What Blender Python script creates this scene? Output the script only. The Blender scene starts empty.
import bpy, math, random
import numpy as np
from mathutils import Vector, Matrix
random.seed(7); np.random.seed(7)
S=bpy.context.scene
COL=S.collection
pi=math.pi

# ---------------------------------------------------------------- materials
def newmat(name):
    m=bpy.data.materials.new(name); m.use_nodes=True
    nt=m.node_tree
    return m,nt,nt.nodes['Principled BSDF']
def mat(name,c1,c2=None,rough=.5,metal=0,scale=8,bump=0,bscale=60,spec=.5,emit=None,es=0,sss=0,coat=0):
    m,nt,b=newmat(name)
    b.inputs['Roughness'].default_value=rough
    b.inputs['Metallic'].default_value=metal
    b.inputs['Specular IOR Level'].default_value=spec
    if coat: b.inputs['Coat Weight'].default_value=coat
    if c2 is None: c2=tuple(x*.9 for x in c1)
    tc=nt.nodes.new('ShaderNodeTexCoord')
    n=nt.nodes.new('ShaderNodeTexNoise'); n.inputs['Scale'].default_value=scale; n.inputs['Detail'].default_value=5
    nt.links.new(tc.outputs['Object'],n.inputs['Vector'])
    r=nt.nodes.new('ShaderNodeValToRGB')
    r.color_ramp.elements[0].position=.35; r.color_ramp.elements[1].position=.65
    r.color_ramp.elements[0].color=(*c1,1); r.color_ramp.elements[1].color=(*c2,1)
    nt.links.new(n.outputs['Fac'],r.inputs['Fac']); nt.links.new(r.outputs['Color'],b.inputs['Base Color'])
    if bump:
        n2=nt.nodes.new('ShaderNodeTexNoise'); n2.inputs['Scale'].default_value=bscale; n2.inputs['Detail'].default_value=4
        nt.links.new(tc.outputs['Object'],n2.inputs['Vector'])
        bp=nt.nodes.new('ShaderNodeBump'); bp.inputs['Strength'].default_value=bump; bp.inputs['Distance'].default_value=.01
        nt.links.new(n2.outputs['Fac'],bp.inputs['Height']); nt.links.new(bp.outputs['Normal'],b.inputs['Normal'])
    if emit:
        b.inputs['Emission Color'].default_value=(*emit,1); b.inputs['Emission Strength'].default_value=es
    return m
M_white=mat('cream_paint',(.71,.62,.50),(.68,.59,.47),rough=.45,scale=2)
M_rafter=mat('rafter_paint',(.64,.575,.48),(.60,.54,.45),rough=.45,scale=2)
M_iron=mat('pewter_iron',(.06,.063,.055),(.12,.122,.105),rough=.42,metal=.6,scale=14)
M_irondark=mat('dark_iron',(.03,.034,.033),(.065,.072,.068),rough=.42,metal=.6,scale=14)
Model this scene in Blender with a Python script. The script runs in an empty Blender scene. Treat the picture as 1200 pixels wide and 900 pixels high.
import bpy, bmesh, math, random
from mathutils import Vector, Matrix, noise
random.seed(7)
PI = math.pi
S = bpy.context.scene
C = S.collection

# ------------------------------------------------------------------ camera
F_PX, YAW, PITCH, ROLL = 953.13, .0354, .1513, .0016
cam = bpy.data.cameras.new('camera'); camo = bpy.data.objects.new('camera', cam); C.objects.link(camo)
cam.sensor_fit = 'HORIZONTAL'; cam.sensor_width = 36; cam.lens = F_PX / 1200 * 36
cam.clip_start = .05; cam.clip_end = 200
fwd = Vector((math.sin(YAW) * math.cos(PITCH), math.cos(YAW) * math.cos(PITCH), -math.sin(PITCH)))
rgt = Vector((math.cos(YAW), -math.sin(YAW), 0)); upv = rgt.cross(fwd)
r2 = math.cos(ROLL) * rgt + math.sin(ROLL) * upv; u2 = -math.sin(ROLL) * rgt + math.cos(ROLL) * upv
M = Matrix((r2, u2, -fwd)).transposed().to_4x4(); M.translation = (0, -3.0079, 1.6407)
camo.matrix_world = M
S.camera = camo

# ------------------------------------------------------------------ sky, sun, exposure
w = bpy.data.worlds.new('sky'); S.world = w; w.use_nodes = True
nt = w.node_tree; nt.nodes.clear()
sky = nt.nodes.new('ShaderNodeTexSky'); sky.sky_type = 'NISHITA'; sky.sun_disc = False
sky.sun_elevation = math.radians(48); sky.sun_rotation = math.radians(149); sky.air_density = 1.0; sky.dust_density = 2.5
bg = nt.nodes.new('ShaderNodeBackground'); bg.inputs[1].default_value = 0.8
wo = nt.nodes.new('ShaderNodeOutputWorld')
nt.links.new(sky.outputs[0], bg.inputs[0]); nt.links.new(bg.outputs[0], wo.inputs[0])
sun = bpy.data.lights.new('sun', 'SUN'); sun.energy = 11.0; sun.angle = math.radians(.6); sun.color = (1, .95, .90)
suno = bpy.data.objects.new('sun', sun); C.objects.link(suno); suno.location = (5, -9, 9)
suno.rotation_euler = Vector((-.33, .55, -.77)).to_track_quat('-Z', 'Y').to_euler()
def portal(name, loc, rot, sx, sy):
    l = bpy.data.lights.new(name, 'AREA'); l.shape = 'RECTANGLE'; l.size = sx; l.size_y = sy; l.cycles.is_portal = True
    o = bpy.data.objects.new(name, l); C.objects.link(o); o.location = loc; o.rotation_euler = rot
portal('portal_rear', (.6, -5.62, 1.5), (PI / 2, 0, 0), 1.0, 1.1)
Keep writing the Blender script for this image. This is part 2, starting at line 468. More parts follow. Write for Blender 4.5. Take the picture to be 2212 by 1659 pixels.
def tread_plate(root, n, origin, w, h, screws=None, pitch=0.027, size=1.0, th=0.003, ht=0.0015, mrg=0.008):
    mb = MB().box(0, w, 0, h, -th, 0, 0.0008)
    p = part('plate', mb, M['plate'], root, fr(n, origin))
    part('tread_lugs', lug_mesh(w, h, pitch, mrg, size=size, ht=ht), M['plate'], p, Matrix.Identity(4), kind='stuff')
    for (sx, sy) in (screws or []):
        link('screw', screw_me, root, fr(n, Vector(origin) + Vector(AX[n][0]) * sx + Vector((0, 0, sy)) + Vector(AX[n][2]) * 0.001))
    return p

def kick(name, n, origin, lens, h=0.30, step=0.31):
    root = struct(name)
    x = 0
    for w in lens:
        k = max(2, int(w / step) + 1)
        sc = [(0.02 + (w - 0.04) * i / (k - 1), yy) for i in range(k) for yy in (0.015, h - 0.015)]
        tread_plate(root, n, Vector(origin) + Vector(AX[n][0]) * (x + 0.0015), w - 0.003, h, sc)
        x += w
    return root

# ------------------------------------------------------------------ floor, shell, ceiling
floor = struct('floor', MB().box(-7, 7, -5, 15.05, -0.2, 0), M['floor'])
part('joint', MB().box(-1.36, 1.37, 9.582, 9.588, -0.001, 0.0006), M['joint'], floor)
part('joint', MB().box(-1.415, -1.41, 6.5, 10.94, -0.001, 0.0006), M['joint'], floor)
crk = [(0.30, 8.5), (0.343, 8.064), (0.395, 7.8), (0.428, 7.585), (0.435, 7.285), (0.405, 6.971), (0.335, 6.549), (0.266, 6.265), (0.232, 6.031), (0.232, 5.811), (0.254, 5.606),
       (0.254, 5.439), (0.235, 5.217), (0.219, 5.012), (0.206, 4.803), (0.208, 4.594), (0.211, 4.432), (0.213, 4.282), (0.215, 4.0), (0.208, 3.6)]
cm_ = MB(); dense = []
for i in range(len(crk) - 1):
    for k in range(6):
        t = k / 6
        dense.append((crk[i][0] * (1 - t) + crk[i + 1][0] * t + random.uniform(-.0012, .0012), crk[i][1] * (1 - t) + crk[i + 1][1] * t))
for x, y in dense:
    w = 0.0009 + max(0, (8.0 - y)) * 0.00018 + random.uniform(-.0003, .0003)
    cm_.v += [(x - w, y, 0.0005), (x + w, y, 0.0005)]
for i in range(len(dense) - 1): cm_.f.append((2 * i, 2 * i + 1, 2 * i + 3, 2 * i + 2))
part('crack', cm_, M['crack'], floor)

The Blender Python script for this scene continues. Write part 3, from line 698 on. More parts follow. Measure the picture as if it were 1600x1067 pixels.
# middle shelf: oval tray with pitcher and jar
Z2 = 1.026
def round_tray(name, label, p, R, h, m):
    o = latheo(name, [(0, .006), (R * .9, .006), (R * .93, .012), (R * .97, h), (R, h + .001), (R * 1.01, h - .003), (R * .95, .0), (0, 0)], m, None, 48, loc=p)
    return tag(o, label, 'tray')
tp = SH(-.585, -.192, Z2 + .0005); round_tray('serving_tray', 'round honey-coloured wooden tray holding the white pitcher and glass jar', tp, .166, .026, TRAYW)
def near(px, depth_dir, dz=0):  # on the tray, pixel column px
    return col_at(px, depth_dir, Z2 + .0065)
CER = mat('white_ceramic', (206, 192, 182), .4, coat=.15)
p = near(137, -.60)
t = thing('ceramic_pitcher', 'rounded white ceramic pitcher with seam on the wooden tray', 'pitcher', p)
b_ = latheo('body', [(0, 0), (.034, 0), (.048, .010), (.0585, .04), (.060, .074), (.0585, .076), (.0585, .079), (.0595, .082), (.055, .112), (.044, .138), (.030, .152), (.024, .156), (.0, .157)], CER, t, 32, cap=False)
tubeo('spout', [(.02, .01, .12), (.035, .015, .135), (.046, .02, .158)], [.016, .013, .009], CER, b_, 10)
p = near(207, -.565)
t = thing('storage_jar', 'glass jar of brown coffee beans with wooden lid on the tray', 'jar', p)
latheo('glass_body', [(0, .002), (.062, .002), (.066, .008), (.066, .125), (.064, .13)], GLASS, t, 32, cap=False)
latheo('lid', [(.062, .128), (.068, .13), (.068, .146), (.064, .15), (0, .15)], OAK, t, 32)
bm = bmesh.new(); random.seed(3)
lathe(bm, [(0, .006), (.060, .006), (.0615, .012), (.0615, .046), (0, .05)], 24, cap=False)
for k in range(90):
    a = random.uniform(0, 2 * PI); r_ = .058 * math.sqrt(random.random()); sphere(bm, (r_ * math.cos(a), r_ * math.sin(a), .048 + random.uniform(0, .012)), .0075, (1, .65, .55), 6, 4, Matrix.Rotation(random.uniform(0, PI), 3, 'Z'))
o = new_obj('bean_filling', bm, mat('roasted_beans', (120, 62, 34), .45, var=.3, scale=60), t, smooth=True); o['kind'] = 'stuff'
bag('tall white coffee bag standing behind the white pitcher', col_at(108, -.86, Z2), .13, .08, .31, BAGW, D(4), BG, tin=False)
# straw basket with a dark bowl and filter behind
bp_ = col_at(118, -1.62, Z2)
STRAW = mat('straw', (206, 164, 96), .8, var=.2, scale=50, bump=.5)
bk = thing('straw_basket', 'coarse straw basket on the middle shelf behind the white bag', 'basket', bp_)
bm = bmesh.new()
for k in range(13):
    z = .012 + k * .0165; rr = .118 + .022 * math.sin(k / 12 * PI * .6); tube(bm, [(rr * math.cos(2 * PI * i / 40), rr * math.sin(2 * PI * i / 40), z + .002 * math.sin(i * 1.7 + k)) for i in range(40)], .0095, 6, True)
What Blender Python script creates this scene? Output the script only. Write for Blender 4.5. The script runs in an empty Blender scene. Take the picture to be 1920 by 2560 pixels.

▸ WHAT THE TASK ASKS
Report only how many lines in the entries contain "Blender".

▸ SOLVED EXERCISE
5